Tuesday, December 17, 2024
Tuesday, December 17, 2024

Inclusion In JPMorgan Bond Index To Deepen Indian Debt Market, Lower Cost Of Capital: Morgan Stanley

New Delhi [India] : JPMorgan Chase & Co having decision to add Indian government bonds to its benchmark emerging-market index is likely to have favourable implications for India’s external balance sheet, deepen debt markets and lower the cost of capital, according to Morgan Stanley.

In a significant development that could pull in foreign funds into India’s debt market, JPMorgan Chase & Co last week announced it will add Indian government bonds to its benchmark emerging-market index starting June 28 in 2024. The inclusion of the index follows the Indian government’s “substantive market reforms” for aiding foreign portfolio investments, the American multinational investment bank JP Morgan had said.

Explaining the macroeconomic implications of India’s inclusion in the bond index, Morgan Stanley said greater foreign participation in India’s bond market is likely to favourably influence India’s macro-economic indicators.

“In the short term, we expect India’s balance of payments surplus to rise, external funding pressures on the currency to lessen and liquidity to increase. Over the medium term, the cost of capital is likely to come down, bringing about sustained and productive economic growth through a virtuous cycle of investment,” the Morgan Stanley report ‘India Economics and Strategy | Asia Pacific Macro-Implications of India’s Inclusion in the GBI-EM Index’ authored by Upasana Chachra, Ridham Desai, Bani Gambhir, Sheela Rathi and Nayant Parekh, noted.

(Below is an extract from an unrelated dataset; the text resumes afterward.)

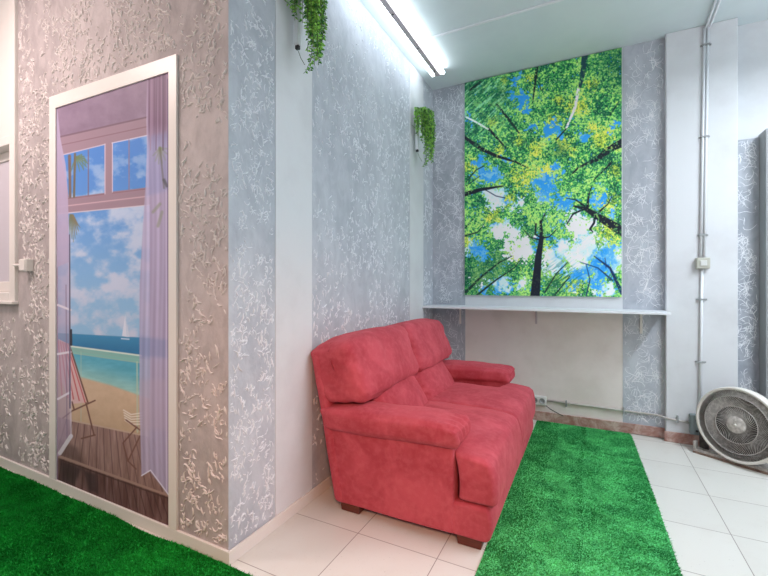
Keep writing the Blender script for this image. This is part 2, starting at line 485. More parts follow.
def forest(U, V, X, Z):
    p = Paint(U, V)
    # drifting cloud and sky
    U0, V0 = U, V
    U = U0+(fbm(U0*.11, V0*.11, 61)-.5)*20+(fbm(U0*.4, V0*.4, 63)-.5)*7; V = V0+(fbm(U0*.11, V0*.11, 62)-.5)*20+(fbm(U0*.4, V0*.4, 64)-.5)*7
    cl = fbm(U*.05, V*.05, 3)
    blue = np.array([44, 148, 230.]); white = np.array([222, 236, 248.])
    p.c = blue+(white-blue)*np.clip(sst(cl, .38, .62)*sst(V0, 150, 235)+.3*sst(fbm(U*.3, V*.3, 5), .45, .75), 0, 1)[..., None]
    def blobs(L, pw=1.):
        a = np.zeros(U.shape)
        for x, y, r in L: a = np.maximum(a, np.exp(-(((U-x)**2+(V-y)**2)/(r*r*1.1))**pw))
        return a
    whites = [(494, 198, 12), (520, 203, 7), (501, 229, 9), (520, 250, 13), (552, 262, 12), (582, 251, 17), (580, 227, 13), (503, 285, 7), (608, 287, 8), (520, 283, 6), (562, 245, 9), (513, 236, 8)]
    blues = [(518, 79, 6), (522, 98, 9), (526, 110, 5), (532, 126, 4), (543, 85, 3), (553, 131, 8), (616, 126, 4), (585, 137, 6), (552, 166, 8), (546, 187, 14), (560, 203, 10), (488, 174, 12), (480, 159, 6), (600, 198, 9),
             (475, 251, 8), (604, 255, 15), (597, 270, 12), (580, 277, 11), (570, 200, 5), (470, 118, 4), (612, 215, 4), (508, 160, 4), (485, 290, 4), (598, 288, 7)]
    wb = blobs(whites); bb = blobs(blues)
    p.put(sst(wb, .3, .8)*.8, white); p.put(sst(bb, .3, .8)*(1-sst(wb, .4, .8))*.75, (34, 140, 232))
    p.put(sst(bb, .3, .8)*sst(fbm(U*.25, V*.25, 15), .48, .7)*.55*sst(V0, 120, 180), (176, 216, 246))
    gap = np.maximum(wb, bb)
    U, V = U0, V0
    leafn = fbm(U*.36, V*.36, 11, 4); tiny = vn(U*.8, V*.8, 21); tiny2 = vn(U*1.15+3, V*1.15, 22); tiny3 = vn(U*1.05, V*1.05+9, 23)
    dens = fbm(U*.07, V*.07, 31)*.45+leafn*1.0+tiny*.5-.72+.17-gap*.82-.10*sst(V, 170, 250)
    lm = sst(dens, -.09, .08)
    dg = np.array([10, 84, 58.]); g = np.array([58, 158, 84.]); lg = np.array([164, 220, 112.]); ye = np.array([228, 232, 84.])
    t1 = np.clip(.55+(fbm(U*.09, V*.09, 41)-.5)*1.6+(tiny-.5)*1.1+(tiny3-.5)*.7+(leafn-.5)*1.2, 0, 1)[..., None]
    lc = dg+(g-dg)*np.clip(t1*2, 0, 1)+(lg-g)*np.clip(t1*2-1, 0, 1)
    yel = [(592, 84, 7), (581, 107, 10), (570, 106, 8), (593, 128, 6), (492, 123, 7), (504, 79, 5), (529, 79, 5), (565, 146, 10), (602, 138, 13), (522, 177, 15), (509, 200, 9), (610, 204, 12), (545, 170, 7), (492, 216, 9), (466, 242, 7), (608, 234, 12),
           (576, 287, 7), (514, 255, 8), (555, 120, 7), (535, 150, 9), (560, 100, 6), (471, 165, 8), (500, 150, 6), (548, 250, 6), (615, 170, 8), (520, 140, 6)]
    yb = sst(blobs(yel)*.75+fbm(U*.12, V*.12, 71)*.35+(leafn-.5)*.9+(tiny3-.5)*.7, .38, 1.0)[..., None]
    lc = lc+(ye*np.array([.62, .72, .6])*(1-t1)+ye*t1-lc)*yb*.8
    tl = np.clip(1-np.hypot((U-475)/50, (V-95)/60), 0, 1)[..., None]
    lc = lc*(1-tl*.5)+np.array([30, 138, 92.])*tl*.5
    dk = np.zeros(U.shape)
    for x, y, r in [(487, 270, 20), (480, 285, 14), (470, 275, 14), (500, 262, 12), (555, 285, 9), (618, 62, 22), (470, 88, 12), (535, 235, 9), (560, 150, 8), (500, 95, 10)]: dk = np.maximum(dk, np.exp(-(((U-x)**2+(V-y)**2)/(r*r))))
    dk = dk[..., None]; lc = lc*(1-dk*.5)+np.array([10, 74, 58.])*dk*.5
    sp = sst(tiny2, .72, .9)*.5
    lc = lc*(1-sp[..., None])+np.array([206, 236, 176.])*sp[..., None]
    sp = sst(vn(U*1.1+13, V*1.1+5, 24), .74, .92)*.55
    lc = lc*(1-sp[..., None])+np.array([8, 66, 52.])*sp[..., None]
    p.put(lm, lc)
    st = vn((U*.7+V*.7)*.9, (U-V)*.12, 51)
    p.put(sst(st, .6, .8)*np.clip(tl[..., 0]*1.6, 0, 1)*.6, (160, 222, 180))
    p.put(sst(st, .38, .2)*np.clip(tl[..., 0]*1.6, 0, 1)*.5, (8, 72, 60))
    sm = np.exp(-(((U-562)**2+(V-280)**2)/300))
    p.put(sst(vn((U*.6+V*.8)*1.1, (U*.8-V*.6)*.16, 52), .5, .7)*sm*.85, (24, 96, 62))
    p.put(sst(vn((U*.6+V*.8)*1.3, (U*.8-V*.6)*.2, 53), .66, .8)*sm*.7, (180, 214, 90))
    keep = p.c.copy()
    D = (20, 26, 40); D2 = (22, 44, 44)
    # trunks
    p.line([(540.6, 221), (541.6, 238), (538.4, 257), (535, 296)], [2.2, 4.2, 6.5, 9.5], D)
    p.line([(541, 238), (535, 234), (536, 224)], 1.6, D); p.line([(541, 238), (549, 237), (556, 230)], [2, 1.2, .8], D)
    p.line([(540, 240), (530, 237), (524, 230)], [1.6, 1, .7], D); p.line([(540.6, 224), (545, 214)], 1.2, D)
    p.line([(574, 206), (586, 209), (597.5, 216.4), (622, 231)], [1.5, 4, 6.5, 10], D)
    p.line([(587, 209), (589, 194), (592, 186)], [3, 1.5, .8], D); p.line([(584, 209), (573, 214), (567, 224)], [2, 1.6, 1], D)
    p.line([(595, 216), (594, 223), (590, 229), (593, 232)], [2.6, 2.2, 2, 1], D); p.line([(586, 207), (576, 200), (566, 198)], [2, 1.2, .6], D)
    p.line([(600, 211), (608, 204), (612, 196)], [2, 1, .6], D)
    p.line([(622, 143), (610, 149), (597.5, 159), (578, 168), (570, 176)], [8, 6.5, 4.5, 2, .8], D)
    p.line([(612, 162), (604, 170), (594, 180)], [2.2, 1.5, .8], D)
    p.line([(464, 137), (481.5, 149), (496.5, 156), (516, 162), (528, 168)], [3, 4, 3, 1.8, .8], D)
    p.line([(464, 194.5), (481, 189.5), (503, 186)], [4.5, 3.4, 1.2], D); p.line([(484, 189), (496, 196), (505, 198)], .9, D)
    p.line([(466, 182), (476, 170), (484, 166)], 1, D2); p.line([(466, 186), (480, 176)], .8, D2)
    p.line([(488, 128), (498.7, 140), (506, 148)], [2.6, 2, 1.2], D); p.line([(466, 117), (476, 122), (488, 129)], [1.6, 2, 1.6], (206, 226, 220))
    p.line([(497, 105), (507, 117), (519, 133)], [2, 2.6, 1.4], D2)
    p.line([(537, 66), (535, 84), (532.6, 103)], [3.4, 2.2, .9], D2); p.line([(536, 74), (541, 90)], 1, D2)
    p.line([(585, 55), (582, 79), (579, 90)], [6.5, 4, 2.6], (26, 62, 72)); p.line([(578.5, 89), (575, 107.5), (566, 129)], [3, 3, 2], (222, 222, 220))
    p.line([(566, 129), (556, 140)], 1.4, D2); p.line([(619, 102), (610, 115)], 1.4, D2); p.line([(470, 90), (480, 82)], 2, D2)
    p.line([(622, 293), (610, 268), (594, 256)], [3.6, 2.4, .9], (16, 40, 84)); p.line([(612, 280), (598, 268), (580, 262)], [1.8, 1.2, .7], (24, 60, 100))
    p.line([(586, 296), (590, 280), (586, 264)], [1.6, 1.2, .7], (24, 60, 90)); p.line([(606, 268), (605, 258)], .8, (24, 50, 90))
    p.line([(466, 292), (482, 276), (500, 262), (512, 256)], [2.6, 2, 1.4, .8], D2); p.line([(476, 296), (496, 280), (514, 268), (522, 258)], [2, 1.6, 1, .7], D2)
    p.line([(545, 292), (556, 274), (568, 262)], [1.6, 1.2, .7], D2); p.line([(555, 295), (570, 276)], [1.4, .8], D2); p.line([(465, 236), (478, 232), (484, 224)], [1.6, 1, .7], D2)
    p.line([(465, 228), (474, 218)], 1, D2)
    # leaves in front of the boughs
    fr = sst(vn(U*.7+31, V*.7, 81)+fbm(U*.2, V*.2, 82)*.5-gap*.5, .88, 1.0)*lm
    fr = fr*np.where((U > 530) & (U < 548) & (V > 236), .12, .8)
    p.put(fr*.9, keep)
    return p.c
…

The inclusion of Indian government bonds in the JPMorgan Government Bond Index-Emerging Markets index could be seen as yet another sign of its growing appeal to global investors as it continues to remain one of the fastest-growing major economies.

Morgan Stanley said the opening up of the sovereign bond market and resultant fund inflows are likely to be beneficial for the Indian equity returns due to the positive impact on growth and likely softening implication on interest rates. Sectorally, it is positive on financials and consumer discretionary.

Foreign investors are already making a beeline to place their bets in India’s equity markets.

Since March through August, foreign portfolio investors have remained net buyers in Indian stock markets. In September, however, the quantum of fund inflow had slowed and remained on the negative side.

So far in 2023, foreign investors have cumulatively put Rs 122,571 crore into the Indian stock markets. India’s strong economic outlook, as forecast by various global agencies, seemed to have led to a renewed appetite for domestic stocks.

The Morgan Stanley report termed volatility in global commodity prices including oil, deterioration in domestic fundamentals — high inflation or a slowdown in growth and uncertainty in the political environment and a slowdown of reform momentum as key risks.